THERE is no place for No Place in a new dictionary detailing the origins of place names in Britain.
The tiny settlement near Stanley, County Durham, which has one of the strangest names in the country, does not feature in the Penguin Dictionary of British Place Names, published today.
Author Adrian Room has scoured the country, tracking down explanations for places such as Barton in the Beans, in Leicestershire, which, apparently, translates into barley farm where beans are grown.
The book also reveals some people face the humiliating prospect of claiming Brown Willy or Pratt's Bottom as home.
And it must be hard to say you live in Wyre Piddle, Penistone or Queen Camel without provoking mirth from your listener.
Some of the more unlikely sounding entries in the region include North Yorkshire's Blubberhouses, which means houses by the bubbling spring, and Constable Burton, meaning fortified farmstead of the constable.
Also included are Muggleswick and Wackerfield, in County Durham, and Upper and Nether Poppleton, in North Yorkshire.

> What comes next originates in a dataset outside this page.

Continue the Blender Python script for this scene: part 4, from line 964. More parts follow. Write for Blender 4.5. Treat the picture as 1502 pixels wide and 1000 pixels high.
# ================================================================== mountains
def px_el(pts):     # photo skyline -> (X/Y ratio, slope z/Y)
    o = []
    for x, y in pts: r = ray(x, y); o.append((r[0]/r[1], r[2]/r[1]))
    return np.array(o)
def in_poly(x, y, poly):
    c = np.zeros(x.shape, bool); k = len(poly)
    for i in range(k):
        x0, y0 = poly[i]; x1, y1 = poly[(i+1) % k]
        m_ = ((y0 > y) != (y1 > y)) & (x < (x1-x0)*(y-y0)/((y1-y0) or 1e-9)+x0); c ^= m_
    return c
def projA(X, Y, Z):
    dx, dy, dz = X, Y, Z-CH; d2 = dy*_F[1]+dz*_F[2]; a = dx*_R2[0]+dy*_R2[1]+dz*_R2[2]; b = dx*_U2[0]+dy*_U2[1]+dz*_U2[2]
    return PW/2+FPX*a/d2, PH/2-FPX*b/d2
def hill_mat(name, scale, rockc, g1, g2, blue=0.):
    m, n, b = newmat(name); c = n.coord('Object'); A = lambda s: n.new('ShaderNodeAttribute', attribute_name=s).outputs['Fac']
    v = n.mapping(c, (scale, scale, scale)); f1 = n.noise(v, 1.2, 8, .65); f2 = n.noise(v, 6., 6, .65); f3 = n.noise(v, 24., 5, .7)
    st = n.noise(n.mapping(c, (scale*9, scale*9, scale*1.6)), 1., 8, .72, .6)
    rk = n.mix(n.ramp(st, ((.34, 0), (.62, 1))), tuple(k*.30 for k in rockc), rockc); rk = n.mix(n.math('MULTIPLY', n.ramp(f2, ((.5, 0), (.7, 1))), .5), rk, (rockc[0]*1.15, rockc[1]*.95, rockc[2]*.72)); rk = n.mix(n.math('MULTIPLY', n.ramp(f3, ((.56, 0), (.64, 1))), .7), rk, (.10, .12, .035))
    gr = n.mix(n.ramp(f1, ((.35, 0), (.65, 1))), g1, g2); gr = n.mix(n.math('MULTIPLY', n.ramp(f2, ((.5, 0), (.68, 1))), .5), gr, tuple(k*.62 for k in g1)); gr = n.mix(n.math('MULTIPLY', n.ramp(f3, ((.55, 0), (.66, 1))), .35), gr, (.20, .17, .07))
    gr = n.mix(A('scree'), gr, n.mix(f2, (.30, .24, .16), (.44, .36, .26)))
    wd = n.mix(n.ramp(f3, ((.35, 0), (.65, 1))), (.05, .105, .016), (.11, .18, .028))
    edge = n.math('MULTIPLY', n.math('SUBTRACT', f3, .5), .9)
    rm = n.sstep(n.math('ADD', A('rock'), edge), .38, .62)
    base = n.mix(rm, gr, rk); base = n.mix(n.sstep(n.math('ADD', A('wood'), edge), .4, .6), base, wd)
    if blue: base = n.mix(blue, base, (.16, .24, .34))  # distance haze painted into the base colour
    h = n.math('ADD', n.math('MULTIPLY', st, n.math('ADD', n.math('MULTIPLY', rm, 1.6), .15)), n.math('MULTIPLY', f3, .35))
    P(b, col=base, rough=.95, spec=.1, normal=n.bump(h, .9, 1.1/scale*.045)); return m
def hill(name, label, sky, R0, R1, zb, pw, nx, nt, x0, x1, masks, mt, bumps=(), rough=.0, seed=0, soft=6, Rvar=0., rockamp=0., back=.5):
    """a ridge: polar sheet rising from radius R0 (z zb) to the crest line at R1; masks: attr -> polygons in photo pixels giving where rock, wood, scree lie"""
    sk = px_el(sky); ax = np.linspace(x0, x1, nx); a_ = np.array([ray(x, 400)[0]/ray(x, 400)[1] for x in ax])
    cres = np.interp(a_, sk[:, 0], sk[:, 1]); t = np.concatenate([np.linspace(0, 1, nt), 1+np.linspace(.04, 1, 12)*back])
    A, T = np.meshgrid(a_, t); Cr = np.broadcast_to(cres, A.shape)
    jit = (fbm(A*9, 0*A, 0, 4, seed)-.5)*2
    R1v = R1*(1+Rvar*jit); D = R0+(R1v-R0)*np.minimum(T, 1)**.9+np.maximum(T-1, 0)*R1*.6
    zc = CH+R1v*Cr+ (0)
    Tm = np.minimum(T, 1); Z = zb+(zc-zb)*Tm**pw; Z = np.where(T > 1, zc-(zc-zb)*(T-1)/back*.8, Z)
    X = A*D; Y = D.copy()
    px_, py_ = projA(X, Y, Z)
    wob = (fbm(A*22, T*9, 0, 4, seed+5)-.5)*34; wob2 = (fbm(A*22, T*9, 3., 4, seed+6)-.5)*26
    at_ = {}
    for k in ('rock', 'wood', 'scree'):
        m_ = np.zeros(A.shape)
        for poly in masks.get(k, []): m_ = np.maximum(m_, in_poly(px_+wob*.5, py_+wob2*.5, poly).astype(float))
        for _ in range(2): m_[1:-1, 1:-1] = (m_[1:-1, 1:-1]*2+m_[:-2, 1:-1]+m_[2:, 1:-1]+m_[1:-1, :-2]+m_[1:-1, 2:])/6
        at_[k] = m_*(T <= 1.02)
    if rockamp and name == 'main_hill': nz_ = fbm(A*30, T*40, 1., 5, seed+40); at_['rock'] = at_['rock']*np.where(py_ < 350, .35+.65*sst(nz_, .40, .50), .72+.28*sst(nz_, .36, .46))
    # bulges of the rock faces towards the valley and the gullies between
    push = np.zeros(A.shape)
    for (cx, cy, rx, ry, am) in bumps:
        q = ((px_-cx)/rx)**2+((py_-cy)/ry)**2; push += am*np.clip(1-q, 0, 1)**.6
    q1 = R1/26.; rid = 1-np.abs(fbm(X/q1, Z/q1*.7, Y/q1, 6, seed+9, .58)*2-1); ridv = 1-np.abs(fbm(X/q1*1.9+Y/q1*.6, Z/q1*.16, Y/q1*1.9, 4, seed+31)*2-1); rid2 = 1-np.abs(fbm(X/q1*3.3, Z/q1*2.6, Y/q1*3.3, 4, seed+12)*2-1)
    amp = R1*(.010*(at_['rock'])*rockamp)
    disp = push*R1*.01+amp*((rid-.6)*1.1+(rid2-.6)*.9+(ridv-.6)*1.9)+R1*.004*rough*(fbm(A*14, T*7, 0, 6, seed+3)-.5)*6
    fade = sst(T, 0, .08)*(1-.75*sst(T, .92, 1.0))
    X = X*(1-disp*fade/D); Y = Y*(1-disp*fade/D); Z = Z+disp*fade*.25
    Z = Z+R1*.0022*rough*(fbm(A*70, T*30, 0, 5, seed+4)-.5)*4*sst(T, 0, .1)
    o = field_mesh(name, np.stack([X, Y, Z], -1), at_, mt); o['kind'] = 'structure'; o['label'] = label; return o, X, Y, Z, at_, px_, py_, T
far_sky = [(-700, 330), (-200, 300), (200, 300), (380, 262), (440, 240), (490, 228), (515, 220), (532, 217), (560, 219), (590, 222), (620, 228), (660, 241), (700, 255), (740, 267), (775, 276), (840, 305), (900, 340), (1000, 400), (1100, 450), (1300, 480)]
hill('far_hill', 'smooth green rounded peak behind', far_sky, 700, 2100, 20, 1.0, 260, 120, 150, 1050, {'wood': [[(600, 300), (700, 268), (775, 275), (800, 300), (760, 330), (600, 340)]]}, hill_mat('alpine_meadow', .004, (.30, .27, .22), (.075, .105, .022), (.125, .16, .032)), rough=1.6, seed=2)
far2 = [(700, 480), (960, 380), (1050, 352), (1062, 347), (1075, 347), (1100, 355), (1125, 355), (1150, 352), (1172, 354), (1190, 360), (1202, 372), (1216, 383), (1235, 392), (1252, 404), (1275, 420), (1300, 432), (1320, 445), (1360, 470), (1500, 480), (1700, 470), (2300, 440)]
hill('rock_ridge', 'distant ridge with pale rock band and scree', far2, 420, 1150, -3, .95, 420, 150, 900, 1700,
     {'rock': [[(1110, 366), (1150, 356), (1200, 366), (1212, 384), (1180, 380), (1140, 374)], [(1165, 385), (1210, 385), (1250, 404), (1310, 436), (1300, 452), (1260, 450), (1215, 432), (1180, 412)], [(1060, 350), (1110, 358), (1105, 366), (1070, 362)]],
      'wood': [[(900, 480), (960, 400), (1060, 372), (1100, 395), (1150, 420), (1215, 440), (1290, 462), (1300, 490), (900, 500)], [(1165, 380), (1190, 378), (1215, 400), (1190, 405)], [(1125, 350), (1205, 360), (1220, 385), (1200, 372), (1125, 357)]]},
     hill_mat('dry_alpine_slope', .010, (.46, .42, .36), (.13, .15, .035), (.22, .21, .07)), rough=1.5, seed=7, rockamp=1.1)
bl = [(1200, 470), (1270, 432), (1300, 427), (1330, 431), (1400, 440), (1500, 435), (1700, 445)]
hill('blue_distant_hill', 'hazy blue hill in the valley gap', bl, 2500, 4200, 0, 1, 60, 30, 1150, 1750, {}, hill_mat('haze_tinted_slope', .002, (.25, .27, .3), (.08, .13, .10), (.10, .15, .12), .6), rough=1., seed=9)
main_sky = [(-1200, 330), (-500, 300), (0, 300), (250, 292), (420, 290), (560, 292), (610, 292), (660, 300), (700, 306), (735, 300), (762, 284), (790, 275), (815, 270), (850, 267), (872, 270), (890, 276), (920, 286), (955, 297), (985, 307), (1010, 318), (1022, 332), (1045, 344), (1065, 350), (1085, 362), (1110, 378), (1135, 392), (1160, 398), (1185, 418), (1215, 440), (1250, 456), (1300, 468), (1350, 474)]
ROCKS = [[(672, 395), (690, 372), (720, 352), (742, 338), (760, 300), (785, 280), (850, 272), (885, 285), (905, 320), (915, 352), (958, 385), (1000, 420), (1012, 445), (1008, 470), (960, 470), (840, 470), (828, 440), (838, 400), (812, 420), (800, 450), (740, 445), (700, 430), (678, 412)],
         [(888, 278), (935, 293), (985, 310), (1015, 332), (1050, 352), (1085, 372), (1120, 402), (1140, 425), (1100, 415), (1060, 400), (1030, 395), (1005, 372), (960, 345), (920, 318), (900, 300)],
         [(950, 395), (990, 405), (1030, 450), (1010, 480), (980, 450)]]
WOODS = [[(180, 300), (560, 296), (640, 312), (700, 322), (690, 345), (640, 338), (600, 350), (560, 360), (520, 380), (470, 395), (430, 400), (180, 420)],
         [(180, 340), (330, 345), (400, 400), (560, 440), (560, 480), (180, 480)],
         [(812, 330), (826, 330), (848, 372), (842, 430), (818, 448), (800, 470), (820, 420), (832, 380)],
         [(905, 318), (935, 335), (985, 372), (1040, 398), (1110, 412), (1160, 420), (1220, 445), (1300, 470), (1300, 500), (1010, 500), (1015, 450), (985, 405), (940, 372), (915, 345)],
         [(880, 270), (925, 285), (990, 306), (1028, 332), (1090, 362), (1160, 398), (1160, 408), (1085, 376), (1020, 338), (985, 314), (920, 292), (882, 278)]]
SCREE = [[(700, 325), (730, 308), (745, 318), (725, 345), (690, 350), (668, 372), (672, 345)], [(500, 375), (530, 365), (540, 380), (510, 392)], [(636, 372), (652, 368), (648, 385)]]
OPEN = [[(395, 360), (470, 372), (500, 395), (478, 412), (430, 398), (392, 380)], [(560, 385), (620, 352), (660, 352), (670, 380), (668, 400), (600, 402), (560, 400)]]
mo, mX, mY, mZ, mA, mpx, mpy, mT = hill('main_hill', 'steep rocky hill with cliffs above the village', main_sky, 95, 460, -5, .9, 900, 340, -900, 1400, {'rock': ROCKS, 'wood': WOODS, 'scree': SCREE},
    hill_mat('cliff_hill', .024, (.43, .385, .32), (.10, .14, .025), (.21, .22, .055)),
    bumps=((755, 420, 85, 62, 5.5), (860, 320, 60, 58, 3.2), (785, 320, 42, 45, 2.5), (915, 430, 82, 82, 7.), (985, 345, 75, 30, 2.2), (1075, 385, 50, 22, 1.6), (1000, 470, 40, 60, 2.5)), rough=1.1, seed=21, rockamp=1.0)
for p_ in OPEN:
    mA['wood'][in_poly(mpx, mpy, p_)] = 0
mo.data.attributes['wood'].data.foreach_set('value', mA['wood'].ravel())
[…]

One of the largest entries is reserved for the settlement of Pity Me, near Durham, which has several possible explanations as to how it came to be named.
One explanation is that it derives from a semi-humorous term for a barren or desolate piece of land.
The dictionary has more than 1,000 entries and tells how John O'Groats was named after Jan de Groot, a 15th Century Dutch bailiff to the earls of Caithee.
In Yorkshire, Bugthorpe and Hipperholme nestle alongside villages with names such as Swine, Thwing and Ugglebarnby.
Devon has its fair share of interesting settlements, including the alluring Beer, Westward Ho! and, for money-makers, Pennycomequick - which means exactly that.
Manchester's well-known Moss Side was named because it was the edge of the mossy land.
Miserable people may seek solace in Old Sodbury, in Gloucestershire, but really the name translates as fortified place.
* For the record, there are a number of versions as to how No Place got its name. One is that it was originally called Near Place, and another that it sat on a boundary between two districts.